Material:
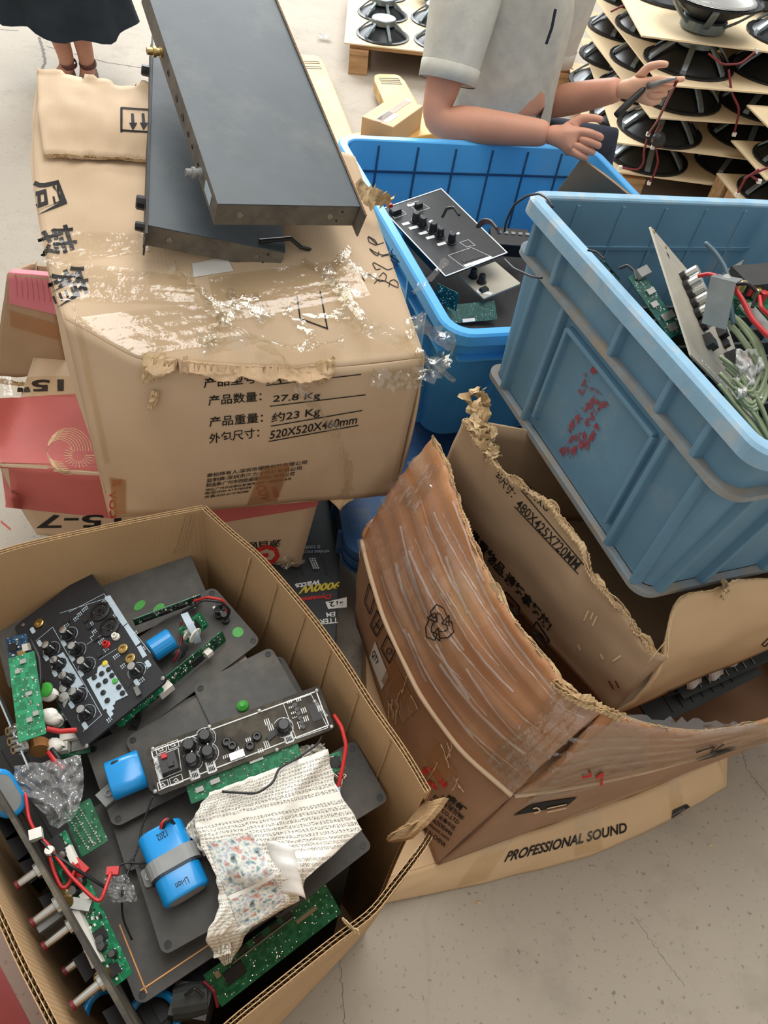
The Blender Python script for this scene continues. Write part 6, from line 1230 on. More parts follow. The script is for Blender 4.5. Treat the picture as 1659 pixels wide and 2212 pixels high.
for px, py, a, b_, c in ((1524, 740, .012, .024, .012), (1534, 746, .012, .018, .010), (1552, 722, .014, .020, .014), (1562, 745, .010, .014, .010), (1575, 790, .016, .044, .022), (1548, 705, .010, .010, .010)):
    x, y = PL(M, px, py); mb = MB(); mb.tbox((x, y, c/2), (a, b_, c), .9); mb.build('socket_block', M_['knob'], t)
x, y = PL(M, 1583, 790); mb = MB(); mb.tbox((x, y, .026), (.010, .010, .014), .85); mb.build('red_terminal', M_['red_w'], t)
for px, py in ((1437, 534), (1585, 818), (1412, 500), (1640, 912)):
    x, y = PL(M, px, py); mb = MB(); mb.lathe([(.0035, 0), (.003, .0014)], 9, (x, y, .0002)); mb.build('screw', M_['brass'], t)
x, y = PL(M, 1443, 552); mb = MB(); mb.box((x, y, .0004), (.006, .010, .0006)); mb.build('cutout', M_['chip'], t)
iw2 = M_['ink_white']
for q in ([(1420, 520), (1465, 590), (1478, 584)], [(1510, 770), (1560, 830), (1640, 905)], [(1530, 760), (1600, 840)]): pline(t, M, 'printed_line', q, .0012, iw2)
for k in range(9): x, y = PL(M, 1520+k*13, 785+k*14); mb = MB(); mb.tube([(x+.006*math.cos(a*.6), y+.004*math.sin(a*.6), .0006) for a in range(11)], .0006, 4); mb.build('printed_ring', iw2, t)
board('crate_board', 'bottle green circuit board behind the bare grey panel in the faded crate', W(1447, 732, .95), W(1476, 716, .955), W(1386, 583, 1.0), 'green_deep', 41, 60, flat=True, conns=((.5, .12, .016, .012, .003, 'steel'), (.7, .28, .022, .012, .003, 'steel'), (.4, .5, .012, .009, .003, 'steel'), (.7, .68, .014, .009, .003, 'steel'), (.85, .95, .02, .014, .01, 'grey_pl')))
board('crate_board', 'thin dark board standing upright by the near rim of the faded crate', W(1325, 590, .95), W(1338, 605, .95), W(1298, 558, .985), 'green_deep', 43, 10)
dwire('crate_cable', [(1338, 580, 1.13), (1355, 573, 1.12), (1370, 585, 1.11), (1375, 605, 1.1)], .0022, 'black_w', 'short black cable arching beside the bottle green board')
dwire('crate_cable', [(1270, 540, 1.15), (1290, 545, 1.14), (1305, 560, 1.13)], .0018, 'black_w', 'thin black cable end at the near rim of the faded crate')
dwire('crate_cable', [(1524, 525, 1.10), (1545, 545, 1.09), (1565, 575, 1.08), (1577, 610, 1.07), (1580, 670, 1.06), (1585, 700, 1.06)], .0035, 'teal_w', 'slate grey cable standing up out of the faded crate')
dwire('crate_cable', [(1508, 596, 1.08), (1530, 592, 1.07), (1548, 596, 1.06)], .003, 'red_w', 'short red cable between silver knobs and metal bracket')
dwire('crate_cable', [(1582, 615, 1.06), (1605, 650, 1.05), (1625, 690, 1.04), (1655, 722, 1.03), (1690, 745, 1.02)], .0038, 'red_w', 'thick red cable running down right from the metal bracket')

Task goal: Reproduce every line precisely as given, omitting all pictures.

Output below:
The Blender Python script for this scene continues. Write part 6, from line 1230 on. More parts follow. The script is for Blender 4.5. Treat the picture as 1659 pixels wide and 2212 pixels high.
for px, py, a, b_, c in ((1524, 740, .012, .024, .012), (1534, 746, .012, .018, .010), (1552, 722, .014, .020, .014), (1562, 745, .010, .014, .010), (1575, 790, .016, .044, .022), (1548, 705, .010, .010, .010)):
    x, y = PL(M, px, py); mb = MB(); mb.tbox((x, y, c/2), (a, b_, c), .9); mb.build('socket_block', M_['knob'], t)
x, y = PL(M, 1583, 790); mb = MB(); mb.tbox((x, y, .026), (.010, .010, .014), .85); mb.build('red_terminal', M_['red_w'], t)
for px, py in ((1437, 534), (1585, 818), (1412, 500), (1640, 912)):
    x, y = PL(M, px, py); mb = MB(); mb.lathe([(.0035, 0), (.003, .0014)], 9, (x, y, .0002)); mb.build('screw', M_['brass'], t)
x, y = PL(M, 1443, 552); mb = MB(); mb.box((x, y, .0004), (.006, .010, .0006)); mb.build('cutout', M_['chip'], t)
iw2 = M_['ink_white']
for q in ([(1420, 520), (1465, 590), (1478, 584)], [(1510, 770), (1560, 830), (1640, 905)], [(1530, 760), (1600, 840)]): pline(t, M, 'printed_line', q, .0012, iw2)
for k in range(9): x, y = PL(M, 1520+k*13, 785+k*14); mb = MB(); mb.tube([(x+.006*math.cos(a*.6), y+.004*math.sin(a*.6), .0006) for a in range(11)], .0006, 4); mb.build('printed_ring', iw2, t)
board('crate_board', 'bottle green circuit board behind the bare grey panel in the faded crate', W(1447, 732, .95), W(1476, 716, .955), W(1386, 583, 1.0), 'green_deep', 41, 60, flat=True, conns=((.5, .12, .016, .012, .003, 'steel'), (.7, .28, .022, .012, .003, 'steel'), (.4, .5, .012, .009, .003, 'steel'), (.7, .68, .014, .009, .003, 'steel'), (.85, .95, .02, .014, .01, 'grey_pl')))
board('crate_board', 'thin dark board standing upright by the near rim of the faded crate', W(1325, 590, .95), W(1338, 605, .95), W(1298, 558, .985), 'green_deep', 43, 10)
dwire('crate_cable', [(1338, 580, 1.13), (1355, 573, 1.12), (1370, 585, 1.11), (1375, 605, 1.1)], .0022, 'black_w', 'short black cable arching beside the bottle green board')
dwire('crate_cable', [(1270, 540, 1.15), (1290, 545, 1.14), (1305, 560, 1.13)], .0018, 'black_w', 'thin black cable end at the near rim of the faded crate')
dwire('crate_cable', [(1524, 525, 1.10), (1545, 545, 1.09), (1565, 575, 1.08), (1577, 610, 1.07), (1580, 670, 1.06), (1585, 700, 1.06)], .0035, 'teal_w', 'slate grey cable standing up out of the faded crate')
dwire('crate_cable', [(1508, 596, 1.08), (1530, 592, 1.07), (1548, 596, 1.06)], .003, 'red_w', 'short red cable between silver knobs and metal bracket')
dwire('crate_cable', [(1582, 615, 1.06), (1605, 650, 1.05), (1625, 690, 1.04), (1655, 722, 1.03), (1690, 745, 1.02)], .0038, 'red_w', 'thick red cable running down right from the metal bracket')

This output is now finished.